The young engineer will work shoulder to shoulder with a computer whose software tools codify design rules that have been learned through the years of experience by many other engineers—intricacies none of them know except collectively. Where necessary the software tools will do the math for him—math he may have forgotten or never learned. In every direction around him, he will rely on other people’s knowledge. The bad news is that this engineer will never know all of engineering; the good news is that he doesn’t have to. The world doesn’t work that way anymore.

What is wonderful today is how easy it is to tap into other people’s knowledge. In the olden days—that is, before the Internet—we had to find the right person to ask for help, or we had to wade through libraries for stale, encrusted information. Now we start by asking the world at large: “How do I do or fix this?” Chances are, we’re not the first to ask, and some stranger has already provided the answer. We can get continuously updated tutorials from Wikipedia, and there is an ever-growing collection of online lectures on technical subjects. There may even be a YouTube video titled “How to Design a 2-Billion-Transistor Circuit.”

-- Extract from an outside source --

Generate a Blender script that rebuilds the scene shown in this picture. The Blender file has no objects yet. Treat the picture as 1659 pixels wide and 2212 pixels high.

In such a world, what does the engineer need to know? First, how to skillfully acquire information—but today, everyone is fairly good at that. Next, he or she should know something about all the layers, a good deal about his or her own layer, and even more about some niche within it. But most engineers are good at turning the crank once a problem is defined; the talent that characterizes the best engineers is realizing what problems need to be solved.

After a few years out of school, much of the knowledge an engineer applies will have been learned on the job, through continuous education and just-in-time knowledge acquisition. His or her university education will have provided the fundamentals and core principles of engineering—whatever they are. I’m not so sure anymore.